Problem requirements: Among the lines of this listing, determine how many contain the string "scene". Answer with the number only.

Information shown:
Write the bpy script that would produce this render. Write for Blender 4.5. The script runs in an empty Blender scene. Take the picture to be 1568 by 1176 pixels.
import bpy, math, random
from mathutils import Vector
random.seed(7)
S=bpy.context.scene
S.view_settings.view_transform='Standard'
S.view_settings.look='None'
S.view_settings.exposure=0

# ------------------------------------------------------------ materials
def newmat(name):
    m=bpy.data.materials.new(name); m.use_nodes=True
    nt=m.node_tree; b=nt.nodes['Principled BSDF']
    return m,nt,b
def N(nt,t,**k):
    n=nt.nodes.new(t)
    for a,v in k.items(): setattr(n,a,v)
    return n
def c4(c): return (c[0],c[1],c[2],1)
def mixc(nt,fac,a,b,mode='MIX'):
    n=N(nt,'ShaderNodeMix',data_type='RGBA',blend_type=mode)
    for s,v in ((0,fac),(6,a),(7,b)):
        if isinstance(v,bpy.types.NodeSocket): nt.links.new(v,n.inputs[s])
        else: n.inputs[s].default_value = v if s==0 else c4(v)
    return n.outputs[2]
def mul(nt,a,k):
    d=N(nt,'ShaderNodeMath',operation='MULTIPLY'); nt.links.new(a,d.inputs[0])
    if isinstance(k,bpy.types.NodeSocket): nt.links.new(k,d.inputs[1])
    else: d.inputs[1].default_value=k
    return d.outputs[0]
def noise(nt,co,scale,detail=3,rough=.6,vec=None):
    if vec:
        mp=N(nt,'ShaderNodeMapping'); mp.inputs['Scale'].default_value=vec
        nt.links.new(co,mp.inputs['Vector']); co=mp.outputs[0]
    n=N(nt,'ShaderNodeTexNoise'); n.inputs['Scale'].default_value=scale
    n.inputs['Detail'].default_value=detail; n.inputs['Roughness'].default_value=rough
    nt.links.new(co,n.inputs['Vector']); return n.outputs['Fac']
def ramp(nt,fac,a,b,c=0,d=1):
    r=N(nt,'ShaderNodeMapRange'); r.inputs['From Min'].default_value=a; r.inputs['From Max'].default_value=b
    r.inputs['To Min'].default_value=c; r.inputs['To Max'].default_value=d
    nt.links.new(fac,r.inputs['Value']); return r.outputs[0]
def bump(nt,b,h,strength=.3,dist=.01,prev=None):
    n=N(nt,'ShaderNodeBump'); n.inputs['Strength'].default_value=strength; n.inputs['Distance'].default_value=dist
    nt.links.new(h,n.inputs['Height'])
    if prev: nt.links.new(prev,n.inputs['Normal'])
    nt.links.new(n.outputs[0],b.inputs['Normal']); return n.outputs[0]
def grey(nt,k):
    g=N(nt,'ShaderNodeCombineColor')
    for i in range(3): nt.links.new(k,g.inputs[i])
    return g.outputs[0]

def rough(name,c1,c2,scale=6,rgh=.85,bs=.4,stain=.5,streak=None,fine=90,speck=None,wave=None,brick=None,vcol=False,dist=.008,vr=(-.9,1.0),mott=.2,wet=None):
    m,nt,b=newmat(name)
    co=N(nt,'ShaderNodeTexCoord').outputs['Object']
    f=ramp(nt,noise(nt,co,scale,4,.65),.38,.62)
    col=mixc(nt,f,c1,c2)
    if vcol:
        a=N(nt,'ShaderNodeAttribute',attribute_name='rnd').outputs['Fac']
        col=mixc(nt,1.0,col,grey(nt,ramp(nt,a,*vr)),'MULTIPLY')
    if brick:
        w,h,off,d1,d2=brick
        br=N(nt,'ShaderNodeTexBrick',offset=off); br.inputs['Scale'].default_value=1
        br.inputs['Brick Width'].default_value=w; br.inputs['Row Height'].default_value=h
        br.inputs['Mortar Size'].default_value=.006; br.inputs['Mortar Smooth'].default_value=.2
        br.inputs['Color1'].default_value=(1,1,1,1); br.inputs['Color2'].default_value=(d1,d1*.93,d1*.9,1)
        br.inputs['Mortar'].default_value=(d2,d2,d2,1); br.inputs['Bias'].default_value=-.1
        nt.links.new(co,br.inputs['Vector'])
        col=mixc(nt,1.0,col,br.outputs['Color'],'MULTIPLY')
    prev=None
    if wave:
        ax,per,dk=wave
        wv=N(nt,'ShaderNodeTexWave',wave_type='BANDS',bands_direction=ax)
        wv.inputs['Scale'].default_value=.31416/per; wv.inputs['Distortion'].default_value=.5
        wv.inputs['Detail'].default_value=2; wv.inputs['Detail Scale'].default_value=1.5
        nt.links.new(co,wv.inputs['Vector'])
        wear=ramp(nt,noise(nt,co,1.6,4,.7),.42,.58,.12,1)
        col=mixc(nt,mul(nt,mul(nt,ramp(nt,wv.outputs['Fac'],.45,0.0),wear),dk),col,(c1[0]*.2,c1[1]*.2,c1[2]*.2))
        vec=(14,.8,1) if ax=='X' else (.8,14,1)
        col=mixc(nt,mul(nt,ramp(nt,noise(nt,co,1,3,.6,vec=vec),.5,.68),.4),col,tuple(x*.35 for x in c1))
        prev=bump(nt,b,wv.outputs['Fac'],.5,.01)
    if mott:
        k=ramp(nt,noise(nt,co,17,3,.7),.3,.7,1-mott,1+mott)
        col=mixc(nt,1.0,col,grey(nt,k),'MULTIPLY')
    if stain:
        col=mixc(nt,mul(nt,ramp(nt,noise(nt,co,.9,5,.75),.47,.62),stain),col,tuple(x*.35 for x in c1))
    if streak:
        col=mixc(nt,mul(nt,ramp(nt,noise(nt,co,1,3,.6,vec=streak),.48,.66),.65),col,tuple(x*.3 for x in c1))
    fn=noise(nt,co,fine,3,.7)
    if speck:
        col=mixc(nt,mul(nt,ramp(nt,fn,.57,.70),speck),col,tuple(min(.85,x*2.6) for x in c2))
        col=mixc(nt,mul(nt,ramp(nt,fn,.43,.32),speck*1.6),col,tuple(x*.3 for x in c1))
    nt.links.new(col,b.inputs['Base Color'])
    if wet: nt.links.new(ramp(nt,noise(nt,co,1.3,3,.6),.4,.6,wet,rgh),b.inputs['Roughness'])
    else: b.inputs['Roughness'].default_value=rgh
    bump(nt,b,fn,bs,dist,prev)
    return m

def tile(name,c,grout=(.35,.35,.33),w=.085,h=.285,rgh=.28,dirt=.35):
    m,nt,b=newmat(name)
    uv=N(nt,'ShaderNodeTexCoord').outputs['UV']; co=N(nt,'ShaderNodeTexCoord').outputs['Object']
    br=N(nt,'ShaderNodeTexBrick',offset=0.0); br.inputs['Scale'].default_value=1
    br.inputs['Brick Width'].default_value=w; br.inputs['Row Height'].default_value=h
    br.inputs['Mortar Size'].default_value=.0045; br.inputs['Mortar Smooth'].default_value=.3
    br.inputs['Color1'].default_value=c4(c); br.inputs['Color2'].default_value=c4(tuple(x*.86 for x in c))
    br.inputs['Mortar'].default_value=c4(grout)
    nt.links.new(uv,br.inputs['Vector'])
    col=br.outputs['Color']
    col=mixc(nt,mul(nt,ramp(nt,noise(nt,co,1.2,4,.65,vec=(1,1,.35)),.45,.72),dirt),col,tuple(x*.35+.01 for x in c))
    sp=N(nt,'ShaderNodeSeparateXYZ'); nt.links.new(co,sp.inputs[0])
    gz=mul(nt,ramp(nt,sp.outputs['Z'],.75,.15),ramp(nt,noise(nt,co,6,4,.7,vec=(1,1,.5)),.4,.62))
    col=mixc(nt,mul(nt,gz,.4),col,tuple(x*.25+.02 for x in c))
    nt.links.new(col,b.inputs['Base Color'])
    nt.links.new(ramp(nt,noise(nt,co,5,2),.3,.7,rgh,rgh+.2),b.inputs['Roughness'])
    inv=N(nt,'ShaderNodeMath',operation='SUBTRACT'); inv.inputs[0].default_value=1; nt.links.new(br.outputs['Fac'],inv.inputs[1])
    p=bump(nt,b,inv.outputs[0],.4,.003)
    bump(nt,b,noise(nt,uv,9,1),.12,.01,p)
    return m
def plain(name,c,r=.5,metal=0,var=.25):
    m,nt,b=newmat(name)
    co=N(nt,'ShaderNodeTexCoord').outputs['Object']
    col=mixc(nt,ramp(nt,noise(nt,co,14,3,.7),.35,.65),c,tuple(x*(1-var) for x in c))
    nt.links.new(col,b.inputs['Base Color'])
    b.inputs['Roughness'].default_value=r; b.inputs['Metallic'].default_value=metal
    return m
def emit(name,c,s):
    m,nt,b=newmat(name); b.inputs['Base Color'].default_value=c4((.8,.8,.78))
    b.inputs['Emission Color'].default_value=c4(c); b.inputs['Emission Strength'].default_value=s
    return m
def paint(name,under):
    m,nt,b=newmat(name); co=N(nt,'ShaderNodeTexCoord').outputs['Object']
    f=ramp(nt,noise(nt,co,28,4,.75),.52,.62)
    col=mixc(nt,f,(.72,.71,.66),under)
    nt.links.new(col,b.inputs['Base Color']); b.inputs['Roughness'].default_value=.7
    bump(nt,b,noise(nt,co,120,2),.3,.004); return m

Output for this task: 2